One of Nvidia's areas of focus for the future is robotics. Not necessarily the humanoid type right now, but almost certainly with that as an end goal. We've been building robots for decades, and for a long time, the primary goal was to stop them from being terrible. That took ages, but it's starting to look like we've succeeded. The videos from Boston Dynamics of choreographed robots in perfect sync with the music are awe-inspiring, even if they're not exactly as they seem, but the sheer mechanical virtuosity of Boston's mechanisms is impressive.

The stage beyond "not being terrible" is "getting rather good", which is where we're at today. And Nvidia may have just sped everything up with a technique that involves Omniverse.

The GPU company has been experimenting with self-learning humanoid games characters. These physically-modelled humanoids live in Omniverse and have physical attributes that would make sense and be consistent in the real world. They weigh what a humanoid would weigh, and, as they move around, they behave as if their limbs were real. They were simply given enough time to learn from their mistakes to train them. And they did learn. We saw examples of games characters that could move just like a human being. It didn't look artificial, and it didn't look "robotic". It just looked natural.

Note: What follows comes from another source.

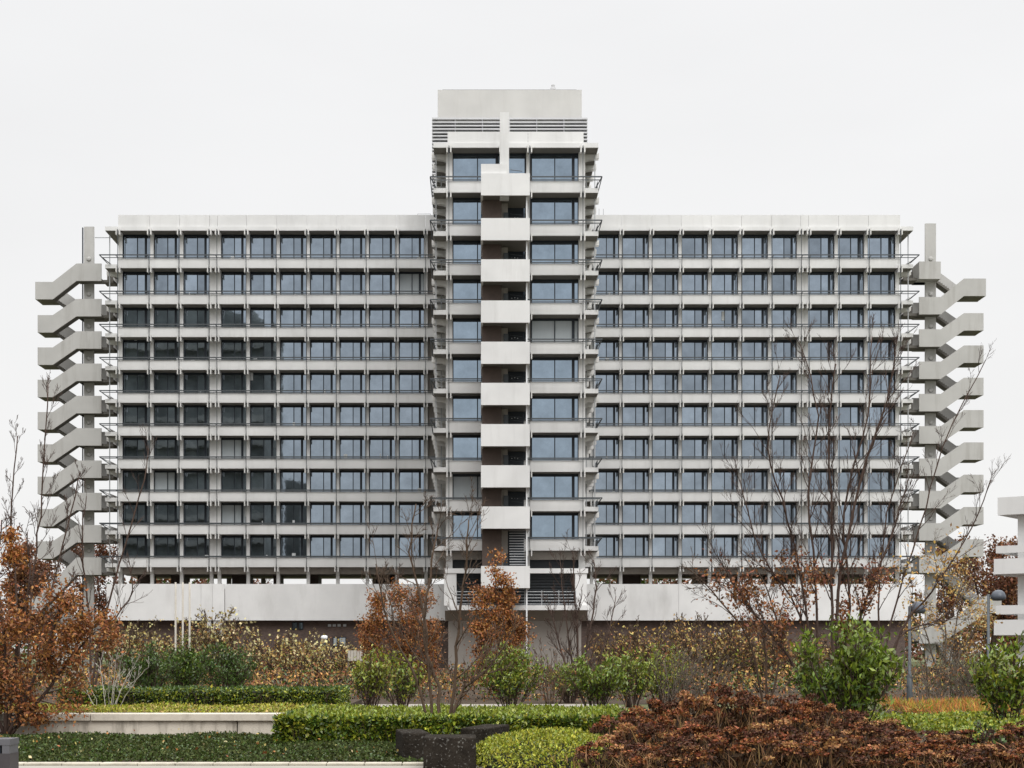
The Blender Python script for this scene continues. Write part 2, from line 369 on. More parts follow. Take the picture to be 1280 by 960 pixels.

Next up was a "thing" that looked a bit like one of Boston Dynamics' robotic "dogs". But with wheels. Nvidia made an omniverse version with all the physical capabilities of the real-world device. It, too, "learned" to do things via trial and error in its virtual world. Eventually, it ended up with much more capability than you might imagine an awkward dog on wheels had any right to have. It could even stand up on its hind wheels.

Then came a pivotal moment of realisation, when Nvidia explained that the learning accumulated by the virtual, Omniverse dog, can be transplanted into a real-world, physical robot dog on wheels, and it would have precisely the same level of capability, even though it might only have been turned on for the first time.

This, it seems to me, is an exceptionally important demonstration. It shows how robots in the real world can be taught how to behave by a "learning avatar" in a virtual world.

This is a huge realisation. It's a new and vast application for the metaverse: as a place to train AI. It's risk-free and doesn't need any physical space. You'll also be able to clone an almost infinite number of the "learning avatars", so the learning process could be almost infinitely fast.

Everything we've been talking about so far is beginning to look like the foothills of the singularity: the point in our civilisation when technology will take-off faster than our ability to understand it.

That's it for now. Try not to have nightmares.